Hermann J. Klein, Vorsitzender der STG, pflichtete bei und betonte die Wichtigkeit, den Nachwuchs zu fördern. Die STG setzt sich diesbezüglich seit langem ein. Als Zeichen verleiht sie verschiedene Preise für besondere Leistungen. Mit dem Curt-Bartsch-Preis wurde in diesem Jahr Jan Oberhagemann von der Universität Duisburg Essen für seine Dissertation mit dem Titel »On the Prediction of Wave-Induced Loads and Vibration of Ship Structures with Finite Volume Fluid Dynamic Methods« ausgezeichnet. Den ersten Preis des Sprechtages »Students meets Industry« bekam Barbara Blum von der Technischen Universität Berlin für ihre Masterarbeit zum Thema »Berechnungen der auf ein Schiff wirkenden Kräfte und Momente in schräg einlaufenden Wellen mit einem RANS-Verfahren«. Der Georg-Weinblum-Preis für die beste an einer deutschen Hochschule entstandene wissenschaftliche Arbeit eines jungen Schiffstechnikers wurde in diesem Jahr dagegen nicht verliehen. »Es ist keine herausragende Arbeit eingegangen«, begründete Klein. Auch das kann als Hinweis verstanden werden, dass es zunehmend schwieriger wird, Nachwuchskräfte für die Branche zu gewinnen.

Für die 40-jährige Mitgliedschaft in der STG wurde hingegen das Hamburger Unternehmen Becker Marine Systems ausgezeichnet. Sören Hildebrandt nahm den Preis entgegen.

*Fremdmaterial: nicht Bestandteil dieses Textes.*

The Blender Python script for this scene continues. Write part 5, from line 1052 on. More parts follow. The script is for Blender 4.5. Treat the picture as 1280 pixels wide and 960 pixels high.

Klein freute sich insbesondere über die gute Entwicklung der Mitgliederzahlen im Jahr 2017. Es sei gelungen, wieder neue Unternehmen zu gewinnen. Besonders zufrieden zeigte er sich mit der hohen Anzahl an Studenten: »32% derjenigen, die Maschinenbau oder Ähnliches studieren, sind STG-Mitglieder«, stellte er heraus. Mehr als die Hälfte der Mitglieder (54%) seien berufstätig, 22% seien Ruheständler, so Klein über die weitere Zusammensetzung.

Claus Ulrich Selbach, Geschäftsbereichsleiter bei der Hamburg Messe und Congress (HMC), lud derweil die Studenten zur kommenden SMM ein, die im September 2018 in der Hansestadt stattfindet. »Dort gibt es viele Unternehmen, die Sie suchen«, verwies er auf den Career Market.